**Exercise**
Write out the full listing exactly as given, minus the images.

**Collected material**

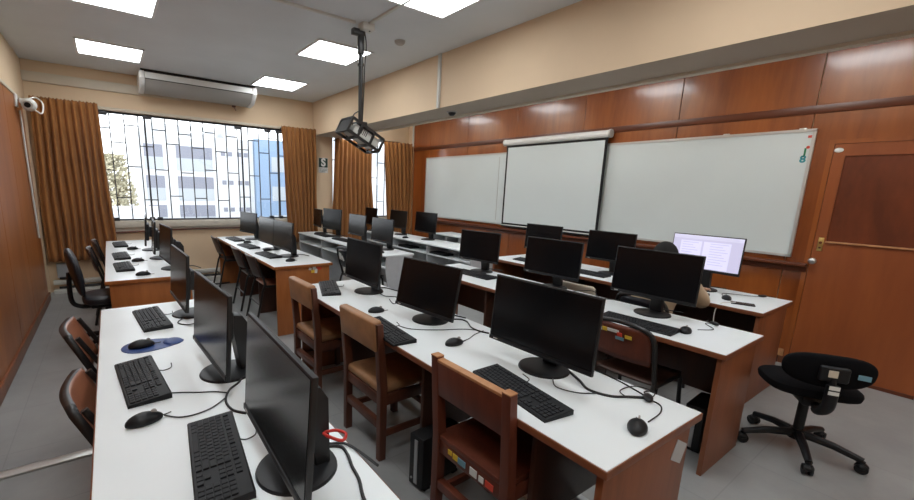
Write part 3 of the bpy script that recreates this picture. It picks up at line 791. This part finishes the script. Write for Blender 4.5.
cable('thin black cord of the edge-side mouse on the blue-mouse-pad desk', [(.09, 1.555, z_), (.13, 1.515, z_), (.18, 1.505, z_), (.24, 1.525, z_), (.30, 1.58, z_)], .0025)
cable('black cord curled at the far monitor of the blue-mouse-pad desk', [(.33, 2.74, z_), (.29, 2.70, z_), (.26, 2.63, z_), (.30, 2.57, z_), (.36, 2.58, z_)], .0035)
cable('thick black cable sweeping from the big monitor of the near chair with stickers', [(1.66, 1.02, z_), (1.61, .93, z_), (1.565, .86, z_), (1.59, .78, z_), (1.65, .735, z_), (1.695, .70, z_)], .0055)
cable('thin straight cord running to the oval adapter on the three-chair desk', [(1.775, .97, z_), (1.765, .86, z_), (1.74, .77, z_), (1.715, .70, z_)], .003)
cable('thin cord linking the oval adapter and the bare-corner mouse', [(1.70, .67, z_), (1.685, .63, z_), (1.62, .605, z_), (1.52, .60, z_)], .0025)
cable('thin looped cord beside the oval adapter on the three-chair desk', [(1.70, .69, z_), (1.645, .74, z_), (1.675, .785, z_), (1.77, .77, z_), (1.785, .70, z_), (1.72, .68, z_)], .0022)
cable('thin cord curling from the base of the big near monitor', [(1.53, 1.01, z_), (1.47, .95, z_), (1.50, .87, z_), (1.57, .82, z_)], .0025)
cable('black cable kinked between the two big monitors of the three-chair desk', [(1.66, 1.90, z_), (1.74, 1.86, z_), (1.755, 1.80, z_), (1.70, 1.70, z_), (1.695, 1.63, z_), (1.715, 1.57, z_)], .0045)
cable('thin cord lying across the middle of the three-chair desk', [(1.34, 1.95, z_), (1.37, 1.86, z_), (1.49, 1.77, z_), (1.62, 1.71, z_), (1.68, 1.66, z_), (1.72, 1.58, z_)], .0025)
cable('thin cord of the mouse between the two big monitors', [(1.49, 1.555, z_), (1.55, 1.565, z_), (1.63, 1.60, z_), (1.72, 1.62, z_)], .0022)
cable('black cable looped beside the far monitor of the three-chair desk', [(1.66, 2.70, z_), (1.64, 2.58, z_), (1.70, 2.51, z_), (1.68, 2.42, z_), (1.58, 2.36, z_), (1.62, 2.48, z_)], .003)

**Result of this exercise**
Write part 3 of the bpy script that recreates this picture. It picks up at line 791. This part finishes the script. Write for Blender 4.5.
cable('thin black cord of the edge-side mouse on the blue-mouse-pad desk', [(.09, 1.555, z_), (.13, 1.515, z_), (.18, 1.505, z_), (.24, 1.525, z_), (.30, 1.58, z_)], .0025)
cable('black cord curled at the far monitor of the blue-mouse-pad desk', [(.33, 2.74, z_), (.29, 2.70, z_), (.26, 2.63, z_), (.30, 2.57, z_), (.36, 2.58, z_)], .0035)
cable('thick black cable sweeping from the big monitor of the near chair with stickers', [(1.66, 1.02, z_), (1.61, .93, z_), (1.565, .86, z_), (1.59, .78, z_), (1.65, .735, z_), (1.695, .70, z_)], .0055)
cable('thin straight cord running to the oval adapter on the three-chair desk', [(1.775, .97, z_), (1.765, .86, z_), (1.74, .77, z_), (1.715, .70, z_)], .003)
cable('thin cord linking the oval adapter and the bare-corner mouse', [(1.70, .67, z_), (1.685, .63, z_), (1.62, .605, z_), (1.52, .60, z_)], .0025)
cable('thin looped cord beside the oval adapter on the three-chair desk', [(1.70, .69, z_), (1.645, .74, z_), (1.675, .785, z_), (1.77, .77, z_), (1.785, .70, z_), (1.72, .68, z_)], .0022)
cable('thin cord curling from the base of the big near monitor', [(1.53, 1.01, z_), (1.47, .95, z_), (1.50, .87, z_), (1.57, .82, z_)], .0025)
cable('black cable kinked between the two big monitors of the three-chair desk', [(1.66, 1.90, z_), (1.74, 1.86, z_), (1.755, 1.80, z_), (1.70, 1.70, z_), (1.695, 1.63, z_), (1.715, 1.57, z_)], .0045)
cable('thin cord lying across the middle of the three-chair desk', [(1.34, 1.95, z_), (1.37, 1.86, z_), (1.49, 1.77, z_), (1.62, 1.71, z_), (1.68, 1.66, z_), (1.72, 1.58, z_)], .0025)
cable('thin cord of the mouse between the two big monitors', [(1.49, 1.555, z_), (1.55, 1.565, z_), (1.63, 1.60, z_), (1.72, 1.62, z_)], .0022)
cable('black cable looped beside the far monitor of the three-chair desk', [(1.66, 2.70, z_), (1.64, 2.58, z_), (1.70, 2.51, z_), (1.68, 2.42, z_), (1.58, 2.36, z_), (1.62, 2.48, z_)], .003)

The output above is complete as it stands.